By Josh Moon
Alabama Political Reporter
The gambling debate in Alabama is tired.
Because it’s just too old. It’s like arguing against the smart phone.
I suppose the debate was a meaningful one back pre-1980 or so, long before church bingo halls and greyhound racing invaded the state. And before Mississippi OK’d Indian casinos and Georgia, Florida and Tennessee approved lotteries. And before the Poarch Band of Creek Indians opened up three casinos in Alabama.
Maybe you had an argument back then. Maybe there was still hope when you had to hop a flight to Vegas to play blackjack or lay down a few hundred on the weekend ballgames with the local bookie.
But now, we’re essentially cutting off our entire face to spite our face.
And we’re going to do it again.
There are two gambling bills currently in the Legislature — both sponsored by Sen. Paul Sanford. One would establish a lottery and allow Alabama to get in on the multi-state Powerball games. The other would allow daily fantasy sports.
But you know what’s coming. The carnival barkers fronting the holy rollers and Bible thumper groups are going to go door to door in the State House, telling lawmakers that their constituents are outraged over this.
Of course, they’re not, since it was blue-haired church ladies who started this bingo gambling stuff in the first place, and there are more than a few Bibles packed in the luggage on those Alabama buses that roll into Biloxi and Tunica every weekend.
But it doesn’t matter. The lawmakers will cower, the bills will die and we’ll keep pretending that we don’t know the truth about gambling.
Billions upon billions of dollars from this state’s citizens have been spent on gambling over the last few years. In the last two decades, we — Alabama citizens — have sent an entire generation of Georgia kids to college for FREE.
We’ve kept Florida’s occupational and lodging taxes low and eliminated their taxes on gas and food.
We’ve funded a massive expansion of Mississippi’s gulf coast, at the expense of our own. And then, after Katrina rolled through, it was gambling money — a good chunk of which came from all those busloads of Alabama grandmas pumping quarters into those slot machines — that rebuilt Mississippi’s coast.
In Tennessee, we have helped to fund after-school programs throughout the state, sent thousands of kids to college for free and made all of the state’s two-year institutions FREE for in-state students.
On the Poarch Creek reservation, life is also better than anywhere else in Alabama. While that makes me smile considering the irony and history, it also means that tribe members receive quite a few benefits from their gambling haul: like free health care, free assisted living and yearly birthday bonuses for all members that tally into the thousands of dollars for each person. And yes, there are college scholarships for the kids.
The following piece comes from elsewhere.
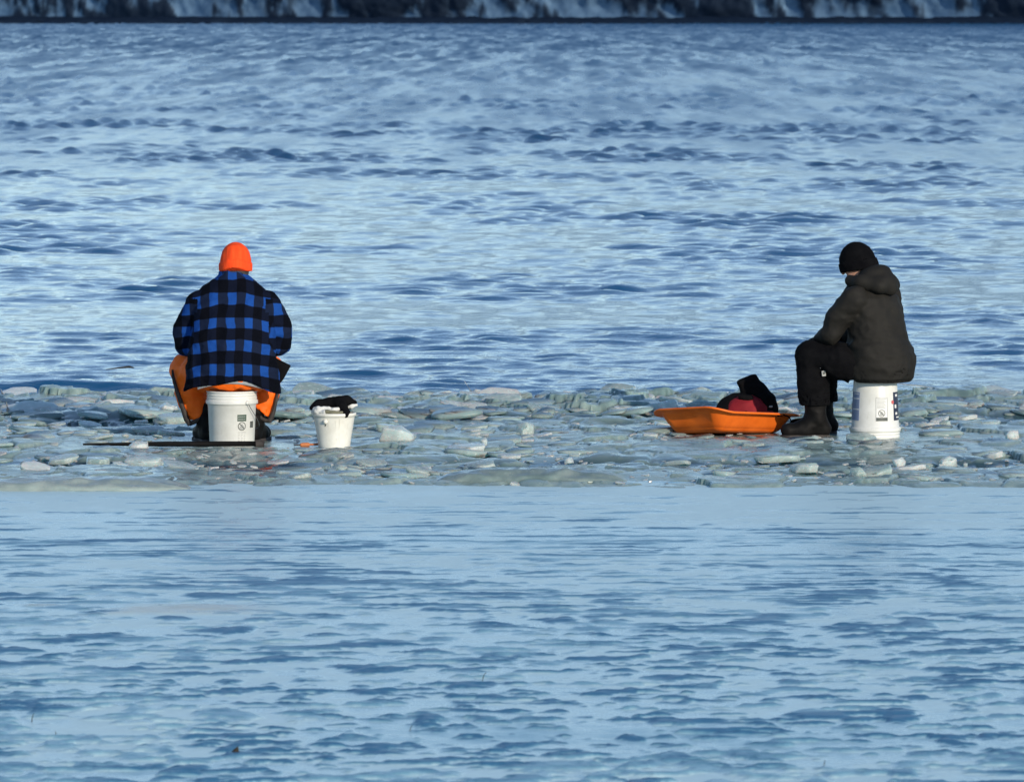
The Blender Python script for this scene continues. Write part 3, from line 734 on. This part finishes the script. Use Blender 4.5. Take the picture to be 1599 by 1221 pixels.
b3 = empty('bucket', (-1.067, 34.885, -.008)); setp(b3, 'small scuffed white pail with flared rim heaped with clothes', 'bucket')
def r3(z): return .094 + .030 * (z / .2) ** 1.15
P3 = [(0, .006), (.088, .004), (.092, 0), (.094, .004)] + [(r3(z), z) for z in (.02, .05, .08, .11, .14, .165, .185)] + [(.1235, .196), (.128, .198), (.1325, .202), (.133, .212), (.131, .217), (.1245, .218), (.121, .213), (.115, .16), (.09, .012), (0, .012)]
lathe('bucket_wall', P3, M['pail2'], b3, 64)
for a in (-24, 156):
    ra = R(a); o = lathe('handle_boss', [(0, .016), (.010, .014), (.015, .005), (.016, 0)], M['pail2'], b3, 16, (r3(.168) * math.sin(ra), -r3(.168) * math.cos(ra), .170)); o.rotation_euler = (PI / 2 - .1, 0, ra)
blob_print('dark_chip', b3, r3, -25, .148, [(-.006, -.01), (.0, -.006), (.006, .004), (.008, .009), (-.004, .006)], M['ink'])
for k in (0, 2, 3):
    o = patch('rib', b3, r3, -16 + k * 11, -15.2 + k * 11, .135, .190 - (k % 3) * .006, M['pail2'], .0022, 1)

# clothes heaped on the small pail
f = Field((-.2, -.16, -.05), (.2, .16, .15), .005)
f.chain([(-.125, -.03, .035), (-.09, -.02, .05), (-.03, 0, .058), (.03, .0, .068), (.075, 0, .072), (.12, 0, .064)], [.022, .03, .032, .03, .03, .016], .02)
f.chain([(.02, -.02, .062), (.055, -.06, .04), (.075, -.085, .012), (.072, -.095, -.004)], [.028, .024, .02, .016], .015)
f.chain([(-.10, .04, .03), (0, .06, .05), (.09, .05, .05)], [.03, .04, .03], .02).wrinkle(.006, 22, 22, 30)
o = f.build('folded_jacket', M['black_cloth'], None, 1, (-1.067, 34.885, .205)); setp(o, 'black crumpled garment heaped over the rim of the small bucket', 'garment')
f = Field((-.2, -.18, -.05), (.22, .16, .12), .005)
f.chain([(-.125, -.04, .012), (-.10, -.07, .016), (-.05, -.10, .014), (0, -.09, .022), (.03, -.07, .03)], [.012, .016, .013, .014, .010], .012).chain([(-.13, -.03, .028), (-.09, -.075, .034), (-.03, -.085, .036)], [.010, .012, .010], .012)
f.chain([(.06, .0, .035), (.105, -.01, .043), (.138, -.01, .05)], [.012, .013, .006], .01).chain([(-.04, 0, .02), (.06, .0, .035)], [.03, .02], .01).wrinkle(.007, 25, 25, 40, 3)
o = f.build('rag', M['rag_white'], None, 1, (-1.067, 34.885, .205)); setp(o, 'whitish rag stuffed under the black garment on the small bucket', 'rag')
f = Field((-.15, -.16, -.05), (.12, .06, .06), .005)
f.chain([(-.08, -.09, .004), (-.04, -.105, .008), (.0, -.108, .004), (.05, -.10, .006)], [.008, .013, .012, .008], .01).wrinkle(.004, 30, 30, 40, 5)
o = f.build('glove', M['rag_olive'], None, 1, (-1.067, 34.885, .212)); setp(o, 'drab olive fabric bit peeking out at the front rim of the small bucket', 'fabric')

# ------------------------------------------------------------------ PEOPLE
def hand(f, wrist, d, n, side):
    """palm, four unequal curled fingers and a thumb; d along the hand, n palm normal (curl direction), side = thumb side"""
    w_ = Vector(wrist); d = Vector(d).normalized(); n = Vector(n); n = (n - d * n.dot(d)).normalized(); s = d.cross(n) * side
    for i in range(4):
        o = (i - 1.5) * .020; f.cone(w_ + s * o * .7 + d * .01, w_ + s * o + d * .085, .013, .0125, .012)
    for i, L in enumerate((.072, .082, .076, .058)):
        o = (1.5 - i) * .0215; p = w_ + s * o + d * .088; q = p + (d * .85 + n * .45) * L * .5; e = q + (d * .35 + n * .9) * L * .42; g = e + (d * -.2 + n * .95) * L * .25
        f.cone(p, q, .0105, .0095, .004); f.cone(q, e, .0095, .0085, .003); f.cone(e, g, .0085, .0072, .003)
    p = w_ + s * .026 + d * .028; q = p + s * .03 + d * .028 + n * .015; e = q + s * .006 + d * .03 + n * .012
    f.cone(p, q, .015, .012, .01); f.cone(q, e, .0115, .009, .004)
def head(f, c, fwd, up=(0, 0, 1), s=1.0):
    c = Vector(c); F_ = Vector(fwd).normalized(); U = Vector(up); U = (U - F_ * U.dot(F_)).normalized(); S = F_.cross(U)
    P = lambda a, b, e: c + S * a * s + F_ * b * s + U * e * s
    f.cone(P(0, -.03, .025), P(0, .02, .03), .083 * s, .078 * s, .03); f.cone(P(0, .02, -.02), P(0, .045, -.075), .066 * s, .042 * s, .03)
    f.cone(P(0, .05, -.085), P(0, .062, -.09), .028 * s, .022 * s, .02)                              # chin
    f.cone(P(0, .088, .012), P(0, .112, -.025), .008 * s, .014 * s, .010)                            # nose
    for q in (-1, 1):
        f.cone(P(q * .05, .052, -.01), P(q * .052, .045, -.03), .024 * s, .022 * s, .02)             # cheek
        f.ell(P(q * .033, .094, .014), (.015 * s,) * 3, .008, sub=True); f.ell(P(q * .033, .080, .014), (.0125 * s,) * 3, .003)   # socket, eye
        f.cone(P(q * .015, .090, .032), P(q * .055, .070, .030), .009 * s, .008 * s, .01)            # brow
        f.cone(P(q * .074, -.01, .012), P(q * .072, -.008, -.028), .014 * s, .010 * s, .006)         # ear
    f.cone(P(-.022, .078, -.058), P(.022, .078, -.058), .009 * s, .009 * s, .006)                    # lips
    f.cone(P(-.02, .090, -.0585), P(.02, .090, -.0585), .003, .003, .003, sub=True)
def uv_plaid(o, fn, per=(.115, .14)):
    me = o.data; n = len(me.vertices); co = np.empty(n * 3, np.float32); me.vertices.foreach_get('co', co); co = co.reshape(-1, 3).astype(float)
    lv = np.empty(len(me.loops), np.int32); me.loops.foreach_get('vertex_index', lv); lp = np.repeat(np.arange(len(me.polygons)), 4)
    cen = co[lv].reshape(-1, 4, 3).mean(1); UV = fn(co[lv], cen[lp]); UV[:, 0] /= per[0]; UV[:, 1] /= per[1]
    me.uv_layers.new(name='plaid').data.foreach_set('uv', UV.astype(np.float32).ravel())

# ---- man in plaid, seen from behind, seated facing the water
p1 = empty('person', (-1.691, 35.10, 0)); setp(p1, 'man from behind in orange hat and blue plaid jacket sitting on bucket', 'person')
f = Field((-.5, -.35, -.02), (.5, .75, 1.26), .0065)
f.loft([(.34, 0, .02, .17, .13), (.5, 0, .02, .17, .12), (.7, 0, .05, .17, .12), (.86, 0, .10, .17, .10), (.95, 0, .15, .10, .08), (1.0, 0, .18, .06, .06)], 0, .03)
f.cone((0, .17, .95), (.01, .22, 1.06), .058, .055, .03); head(f, (.015, .245, 1.085), (0, .86, -.5))
for q in (-1, 1):
    f.chain([(q * .19, .10, .84), (q * .255, .15, .61), (q * .10, .40, .56)], [.05, .043, .032], .02)
    hand(f, (q * .095, .41, .56), (-q * .35, .9, -.25), (-q * .5, -.2, -.8), q)
    f.chain([(q * .10, .04, .41), (q * (.27 if q < 0 else .20), .32, .44), (q * (.158 if q < 0 else .13), .235, .10)], [.085, .05, .026], .03)
    f.cone((q * (.16 if q < 0 else .122), .225, .065), (q * (.20 if q < 0 else .155), .33, .052), .034, .028, .02)
f.build('body', M['skin'], p1)
f = Field((-.44, -.30, .26), (.44, .56, 1.10), .008)
f.loft([(.30, 0, .02, .285, .215), (.40, 0, .015, .278, .205), (.52, 0, .015, .262, .195), (.65, 0, .03, .25, .185), (.77, 0, .06, .245, .175), (.86, 0, .095, .240, .155), (.91, 0, .12, .215, .14), (.955, 0, .145, .165, .122), (.99, 0, .16, .12, .105), (1.02, 0, .17, .085, .09), (1.04, 0, .18, .08, .085)], 0, .03, 2.2)
for q in (-1, 1): f.chain([(q * .205, .10, .835), (q * .272, .13, .70), (q * .276, .15, .605), (q * .12, .39, .56)], [.085, .083, .078, .055], .012)
f.wrinkle(.016, 7, 7, 6, 2.0); f.wrinkle(.008, 14, 14, 19, 6.0)
f.clip(lambda X, Y, Z: .388 - .95 * np.minimum(X ** 2, .08) + .012 * np.sin(X * 19) + .05 * sst(.1, .25, Y) - Z)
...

It’s reached the point of absurdity now.
Because tucked away in the gambling legislation that brought gaming to our surrounding states is a common clause that sets aside money for addiction services and the other gambling-related issues that arise when the games are legalized. Because there are problems, just as there are with alcohol sales and prescription drugs.
Because we don’t have the gambling revenue guess what else we don’t have.
Honestly, it’s so, so dumb.
It’s so bad that we’ve also made daily fantasy sports games illegal, which makes zero sense. To play these games, you have to pick a roster of players and you can only win if your players perform well.
The games require an incredible amount of knowledge and planning to be successful. Far more so than, say, picking dogs at a dog track or betting on horses — both of which are legal in Alabama because they have been determined to be games of skill.
But what makes banning them, instead of legalizing and taxing them, even dumber is that it takes all of about three minutes to set up a Virtual Private Network (VPN) connection, which allows a player to mask his or her location and avoid the restrictions on the games. The VPNs are free and easy to use.
Again, we’re losing millions of dollars. For no reason whatsoever.
Oh, wait, I forgot. We do still have the moral high ground on our heathen border states.
Yeah, sure, our governor was run out of office after an alleged affair and breaking the law, our House Speaker was found guilty of 12 felonies, our Majority Leader recently pleaded guilty to breaking ethics laws and we came within a hair of electing a man to the U.S. Senate who was credibly accused of assaulting underage women in addition to being removed from the state supreme court twice.
But no legalized gambling statewide, so, like a Diet Coke with a McDonald’s order, all is good.